CALGARY, March 5 /PRNewswire-FirstCall/ -- (TSX - PWT.UN; NYSE - PWE) Penn West Energy Trust ("Penn West") announced on January 29, 2008 that it had made a cash offer (the "7.2 Percent Offer") to purchase all of the outstanding 7.2 percent convertible unsecured subordinated debentures due May 31, 2011 trading under the symbol "PWT.DB.E" (the "7.2 Percent Debentures") and a cash offer (the "8.0 Percent Offer") to purchase all of the outstanding 8.0 percent convertible unsecured subordinated debentures due June 30, 2010 trading under the symbol "PWT.DB.C" (the "8.0 Percent Debentures") (collectively, the "Debentures") as a result of Penn West's acquisition of Vault Energy Trust on January 10, 2008 (collectively, the "Offers"). The Offers expired at 12:00 noon MST on March 5, 2008.
Pursuant to the 7.2 Percent Offer, Penn West offered to purchase all of the issued and outstanding 7.2 Percent Debentures at a price equal to 101 percent of the principal amount thereof plus accrued interest up to, but excluding, the date of acquisition of the 7.2 Percent Debentures, or $1,028.94 per $1,000 principal amount of 7.2 Percent Debenture ($1,010 of which represents payment in respect of principal and $18.94 of which represents payment in respect of accrued interest). In aggregate, $23,779,000 principal amount of 7.2 Percent Debentures were validly tendered to the 7.2 Percent Offer in exchange for aggregate cash consideration of $24,467,164 ($24,016,790 of which represents payment in respect of principal and the premium, and $450,374 of which represents payment in respect of accrued interest).

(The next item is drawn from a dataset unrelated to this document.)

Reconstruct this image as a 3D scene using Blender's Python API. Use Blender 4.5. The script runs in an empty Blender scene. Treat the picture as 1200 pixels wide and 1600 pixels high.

Pursuant to the 8.0 Percent Offer, Penn West offered to purchase all of the issued and outstanding 8.0 Percent Debentures at a price equal to 101 percent of the principal amount thereof plus accrued interest up to, but excluding, the date of acquisition of the 8.0 Percent Debentures, or $1,024.25 per $1,000 principal amount of 8.0 Percent Debenture ($1,010 of which represented payment in respect of principal and $14.25 of which represented payment in respect of accrued interest). In aggregate, $11,000 principal amount of 8.0 Percent Debentures were validly tendered to the 8.0 Percent Offer in exchange for aggregate cash consideration of $11,267 ($11,110 of which represents payment in respect of principal and the premium, and $157 of which represents payment in respect of accrued interest).
Following the completion of the Offers, $26,221,000 principal amount of the 7.2 Percent Debentures and $48,660,000 principal amount of the 8.0 Percent Debentures remain outstanding in accordance with their terms.
Penn West trust units and debentures are listed on the Toronto Stock Exchange under the symbols PWT.UN, PWT.DB.A, PWT.DB.B, PWT.DB.C, PWT.DB.D, PWT.DB.E and PWT.DB.F and Penn West trust units are listed on the New York Stock Exchange under the symbol PWE.